- SHORT EXERCISE: Retype exactly what runs from the first line of the data to the line with "copy_tree(f0, (x, y, kz), a, lb)", keeping both of those lines and skipping pictures.

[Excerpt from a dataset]
* * *

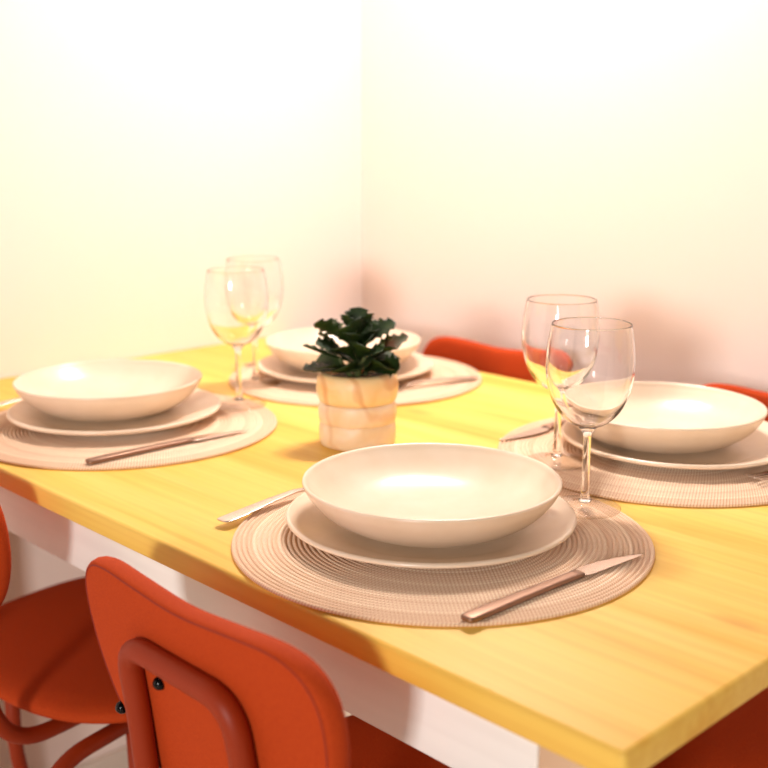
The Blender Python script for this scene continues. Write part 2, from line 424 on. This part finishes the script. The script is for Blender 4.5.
f0 = thing('table_fork', (75.8, 6.0, kz), math.atan2(1.7, 19.7), 'steel fork left of the nearest plate, handle end on the table', 'fork', 'steel table forks')
fork(f0)
for x, y, a, lb in ((19.4, 7.5, 0.0, 'steel fork at the left edge beside the left plate'),
                    (106.3, 71.6, math.pi-0.135, 'steel fork at the right edge, tines toward the camera'),
                    (50.9, 69.6, math.pi-0.22, 'steel fork on the far placemat, right of the potted plant')):
    copy_tree(f0, (x, y, kz), a, lb)

# ------------------------------------------------------------------ potted plant
pot = thing('potted_succulent', (62.9, 35.0, T), 0, 'small dark green toothed succulent in a pot of stacked pale stone rings', 'plant')
def ring_prof(z0, z1, r, bulge, ri=None):
    pts = []
    for k in range(13):
        a = -math.pi/2+math.pi*k/12
        pts.append((r-bulge+bulge*abs(math.cos(a))**0.75, (z0+z1)/2+(z1-z0)/2*math.sin(a)))
    return pts
lower = [(0, 0.0), (3.6, 0.0)]+ring_prof(0.0, 2.75, 4.5, 0.35)[1:]+ring_prof(2.7, 5.1, 4.55, 0.35)[1:]+[(3.4, 5.15), (0, 5.15)]
obj('pot_base', *lathe(lower, 72), mst2, pot)
upper = [(3.7, 5.1)]+ring_prof(5.05, 8.5, 4.75, 0.8)[1:]+[(3.75, 8.55), (3.6, 8.35), (3.55, 7.4), (3.5, 5.1)]
obj('pot_ring', *lathe(upper, 72, close=True), mst1, pot)
sv, sf = lathe([(0, 7.9), (1.2, 7.95), (2.4, 7.85), (3.55, 7.7)], 40)
obj('soil', [(x, y, z+0.12*math.sin(x*7+y*5)*math.cos(y*6)) if abs(x)+abs(y) < 3.4 else (x, y, z) for x, y, z in sv], sf, msoil, pot)
vr = Vector((rt.x, rt.y, 0)).normalized(); vf_ = Vector((fw.x, fw.y, 0)).normalized()
stems = [((0, 0, 7.7), (0.1, 0, 10.5), (-0.1, 0.1, 13.6)), ((-0.5, 0.3, 7.7), (-1.4, 0.9, 9.4), (-2.5, 1.6, 11.2)), ((0.5, -0.4, 7.7), (1.4, -0.8, 9.2), (2.4, -1.0, 10.6)),
         ((0.2, 0.6, 7.7), (0.6, 1.6, 9.2), (0.8, 2.2, 10.6)), ((-0.2, -0.6, 7.7), (-0.5, -1.5, 9.0), (-0.8, -2.0, 10.2))]
for s in stems:
    sp = spline(s, 6); obj('stem', *tube(sp, lambda t: 0.32-0.1*t, 10), mstem, pot)
def leaf(base, tip, wid, droop=0.25, roll=0.0, mat=mleaf):
    """a thick spoon-shaped leaf, toothed towards its tip"""
    b, t = Vector(base), Vector(tip); d = t-b; L = d.length; d.normalize()
    sd = d.cross(Vector((0, 0, 1)))
    sd = sd.normalized() if sd.length > 0.05 else Vector((1, 0, 0))
    nn = sd.cross(d).normalized()
    sd, nn = sd*math.cos(roll)+nn*math.sin(roll), nn*math.cos(roll)-sd*math.sin(roll)
    N = 23; V, F = [], []; rows = []
    for i in range(N):
        s = i/(N-1)
        wdt = wid*(0.20+0.80*math.sin(min(1, (s/0.72))*math.pi/2)**2.2)*(1.0 if s < 0.72 else math.sqrt(max(0, 1-((s-0.72)/0.285)**2)))
        if s > 0.42: wdt *= 1+0.20*(1 if i % 4 < 2 else -1)*(1 if s < 0.95 else 0.3)
        th_ = 0.16*(1-0.55*s)*(wid/1.0)**0.5
        c = b+d*L*s+nn*(math.sin(s*math.pi)*droop*L*0.35)
        row = []
        for k in range(9):
            u = -1+2*k/8
            off = sd*(u*wdt)+nn*(0.24*wdt*u*u)
            row.append(len(V)); V.append(tuple(c+off+nn*th_*(1-u*u)**0.5*0.8))
        for k in range(7, 0, -1):
            u = -1+2*k/8
            off = sd*(u*wdt)+nn*(0.24*wdt*u*u)
            row.append(len(V)); V.append(tuple(c+off-nn*th_*(1-u*u)**0.5))
        rows.append(row)
    for a_, b_ in zip(rows, rows[1:]):
        m = len(a_)
        for k in range(m): F.append((a_[k], a_[(k+1) % m], b_[(k+1) % m], b_[k]))
    F.append(tuple(rows[0])[::-1]); F.append(tuple(rows[-1]))
    obj('leaf', V, F, mat, pot)
def P(r, f, z): return vr*r+vf_*f+Vector((0, 0, z))     # right / away / up, seen from the chair side
# leaves placed to give the plant's outline: (root r,f,z) (tip r,f,z) width
LV = [((-0.2, 0, 12.6), (-1.6, -0.6, 15.2), 1.0), ((0, 0, 12.8), (0.3, 0.4, 15.9), 1.1), ((0.1, 0, 12.6), (1.9, -0.4, 15.3), 1.0), ((0, -0.2, 12.2), (0.0, -2.0, 14.9), 1.05),
      ((0.1, 0.1, 12.6), (-0.7, 1.6, 15.4), 1.0), ((0, 0, 12), (1.2, 1.7, 14.8), 1.0), ((0, -0.1, 11.4), (-1.7, -2.2, 13.9), 1.0), ((0.2, -0.1, 11.2), (2.2, -2.0, 13.6), 1.0),
      ((-0.4, 0, 11.4), (-4.9, -0.5, 14.1), 1.25), ((-0.3, 0.2, 11), (-3.3, 1.8, 14.3), 1.1), ((0.3, 0, 11.2), (4.4, -0.2, 14.2), 1.05), ((0.3, 0.2, 11), (3.0, 2.0, 13.8), 1.0),
      ((-1.0, 0, 9.8), (-6.2, -0.4, 11.6), 1.2), ((-0.8, -0.2, 9.6), (-4.6, -2.4, 12.2), 1.15), ((-1.0, 0.4, 9.6), (-4.6, 2.6, 12.4), 1.1),
      ((0.9, 0, 9.8), (5.9, 0.2, 12.6), 0.95), ((1.0, -0.2, 9.6), (4.6, -2.2, 11.6), 1.1), ((1.0, 0.3, 9.6), (4.6, 2.4, 12.0), 1.1),
      ((-1.2, -0.2, 8.8), (-6.2, -0.8, 8.9), 1.3), ((-1.0, -0.4, 8.6), (-4.4, -3.1, 9.4), 1.3), ((-1.0, 0.4, 8.6), (-4.6, 3.0, 9.6), 1.2),
      ((1.2, -0.1, 8.8), (4.9, -1.0, 9.2), 1.35), ((1.0, -0.4, 8.6), (3.4, -3.4, 9.6), 1.3), ((1.0, 0.4, 8.6), (4.6, 2.9, 9.7), 1.2),
      ((0, -0.6, 8.8), (-1.6, -4.0, 9.7), 1.3), ((0.1, -0.6, 9.0), (1.2, -4.0, 9.9), 1.25), ((-0.2, -0.4, 10), (-2.4, -3.4, 11.7), 1.1), ((0.2, -0.4, 10), (0.6, -3.6, 12.2), 1.15),
      ((0.4, -0.4, 10), (2.9, -3.0, 11.5), 1.1), ((0, 0.6, 9), (-1.2, 4.0, 10.2), 1.2), ((0.2, 0.6, 9), (2.0, 3.8, 10.4), 1.2), ((0, 0.5, 10.4), (0.3, 3.4, 13.0), 1.1),
      ((-0.1, -0.2, 11), (-0.8, -3.0, 13.4), 1.0), ((0.2, -0.2, 10.8), (1.6, -2.9, 12.9), 1.0)]
for i, (a, b, wd) in enumerate(LV):
    leaf(P(*a), P(*b), wd*1.22, 0.22 if i % 3 else -0.05, random.uniform(-0.75, 0.75), mleafr if i == 15 else mleaf)

# ------------------------------------------------------------------ chairs (local: +y towards the table, origin on the floor under the backrest)
def back_y(u, v):      # v = height relative to table top
    return -0.15*(v+8)+0.8*(u/15)**2
def chair_parts(root):
    half = [(0, 2.4), (-6, 2.75), (-10.5, 2.9), (-13.2, 2.2), (-14.8, 0.2), (-15.1, -3.2), (-14.3, -7.0), (-12.4, -10.6), (-9.6, -13.2), (-5.5, -14.8), (0, -15.2)]
    outline = half+[(-u, v) for u, v in half[1:-1]][::-1]
    ol = [(p[0], p[1]) for p in spline([(u, v, 0) for u, v in outline], 8, True)]
    cy = -6.0; th_ = 0.95
    V, F, rows = [], [], []
    prof = [(0.0, -1), (0.35, -1), (0.65, -1), (0.85, -1), (0.95, -1), (0.975, -0.92), (0.99, -0.6), (1.0, 0), (0.995, 0.5), (0.98, 0.85), (0.95, 1.05), (0.85, 1.2), (0.65, 1.35), (0.35, 1.4), (0.0, 1.4)]
    for s, t in prof:
        if s == 0: rows.append([len(V)]); V.append((0, back_y(0, cy)+t*th_, T+cy)); continue
        rows.append(list(range(len(V), len(V)+len(ol))))
        for u, v in ol:
            u2, v2 = u*s, cy+(v-cy)*s
            V.append((u2, back_y(u2, v2)+th_*t, T+v2))
    n = len(ol)
    for a, b in zip(rows, rows[1:]):
        for i in range(n):
            j = (i+1) % n
            if len(a) == 1: F.append((a[0], b[i], b[j]))
            elif len(b) == 1: F.append((a[i], a[j], b[0]))
            else: F.append((a[i], a[j], b[j], b[i]))
    bk = obj('backrest', V, F, mfab, root)
    s = 0.962
    path = [(u*s, back_y(u*s, cy+(v-cy)*s)-th_*0.97, T+cy+(v-cy)*s) for u, v in ol]
    tag(obj('seam', *tube(path, 0.07, 6, closed=True), mseam, bk), 'dark stitched seam')
    # tubular frame behind the backrest, bending forward under the seat
    hw = 6.7; R = 0.95
    def yb(u, v): return back_y(u, v)-th_-R+0.10
    pts = [(-hw-.6, 26, T-30.4), (-hw-.6, 3.6, T-30.4), (-hw-.6, yb(hw, -15), T-17), (-hw-.1, yb(hw, -8), T-8), (-hw, yb(hw, -2.3), T-2.3),
           (hw, yb(hw, -2.3), T-2.3), (hw+.1, yb(hw, -8), T-8), (hw+.6, yb(hw, -15), T-17), (hw+.6, 3.6, T-30.4), (hw+.6, 26, T-30.4)]
    obj('back_frame', *tube(rounded(pts, 5.4, 10), R, 20), mtube, root)
    for u, v, dy in ((-4.0, -5.1, 0), (-12.0, -10.7, 0)):
        y = back_y(u, v)-th_
        sv_, sf_ = lathe([(0, 0.62), (0.28, 0.58), (0.52, 0.36), (0.62, 0.05), (0.62, -0.35), (0, -0.35)], 20)
        vv = [(x*.9+u, y-z*.9, T+v+yy*.9) for x, yy, z in sv_]
        tag(obj('screw', vv, sf_, mscrew, root), 'black dome head screw')
    # seat
    V, F, rows = [], [], []; n = 96; cyS, a_, b_ = 25.5, 20.0, 18.4; zt = T-26.5
    prof = [(0, 0.0), (0.3, 0.0), (0.6, -0.05), (0.8, -0.12), (0.92, -0.35), (0.975, -0.8), (1.0, -1.3), (0.99, -1.8), (0.95, -2.25), (0.85, -2.45), (0.5, -2.5), (0, -2.5)]
    for s_, z in prof:
        if s_ == 0: rows.append([len(V)]); V.append((0, cyS, zt+z)); continue
        rows.append(list(range(len(V), len(V)+n)))
        for k in range(n):
            an = 2*math.pi*k/n; ca, sa = math.cos(an), math.sin(an)
            x = a_*s_*math.copysign(abs(ca)**(2/2.7), ca); y = b_*s_*math.copysign(abs(sa)**(2/2.7), sa)
            V.append((x, cyS+y, zt+z+0.9*(x/20)**2*(1 if z > -1.7 else 0.6)))
    for a, b in zip(rows, rows[1:]):
        for i in range(n):
            j = (i+1) % n
            if len(a) == 1: F.append((a[0], b[i], b[j]))
            elif len(b) == 1: F.append((a[i], a[j], b[0]))
            else: F.append((a[i], a[j], b[j], b[i]))
    obj('seat', V, F, mfab, root)
    for sx in (-1, 1):
        rear = [(sx*12, 28, T-30.4), (sx*14.2, 2.5, T-30.4), (sx*17.5, -1.0, 1.0), (sx*17.5, -1.0, 0)]
        obj('leg', *tube(rounded(rear[:-1], 7, 12)+[Vector(rear[-1])], R, 18), mtube, root)
        obj('leg', *tube(rounded([(sx*12.3, 16.6, T-29.3), (sx*12.8, 16.8, T-50), (sx*17.2, 36, 0)], 9, 10), R, 18), mtube, root)
CG = 'rust orange dining chairs round the table'
c0 = thing('dining_chair', (92.8, -8.0, 0), 0, 'rust orange upholstered chair in front, its back turned to the camera', 'chair', CG)
chair_parts(c0)
copy_tree(c0, (41.1, -7.8, 0), 0.13, 'rust orange upholstered chair at the lower left, its round seat and backrest edge showing')
copy_tree(c0, (44.0, 81.0, 0), math.pi, 'rust orange chair whose back shows between the plant and the wine glasses')
copy_tree(c0, (93.4, 81.0, 0), math.pi, 'rust orange chair at the right, its dark seat below the table edge')
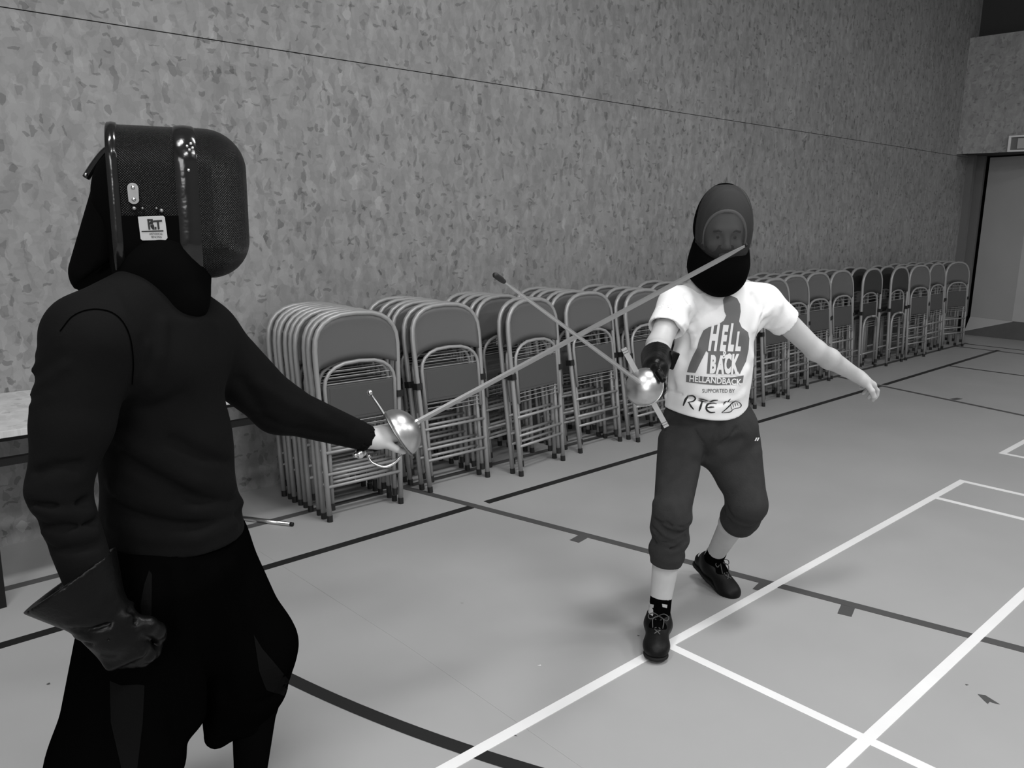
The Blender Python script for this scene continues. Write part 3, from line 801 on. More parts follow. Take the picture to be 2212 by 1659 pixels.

* * *

- EXERCISE RESULT:
The Blender Python script for this scene continues. Write part 2, from line 424 on. This part finishes the script. The script is for Blender 4.5.
f0 = thing('table_fork', (75.8, 6.0, kz), math.atan2(1.7, 19.7), 'steel fork left of the nearest plate, handle end on the table', 'fork', 'steel table forks')
fork(f0)
for x, y, a, lb in ((19.4, 7.5, 0.0, 'steel fork at the left edge beside the left plate'),
                    (106.3, 71.6, math.pi-0.135, 'steel fork at the right edge, tines toward the camera'),
                    (50.9, 69.6, math.pi-0.22, 'steel fork on the far placemat, right of the potted plant')):
    copy_tree(f0, (x, y, kz), a, lb)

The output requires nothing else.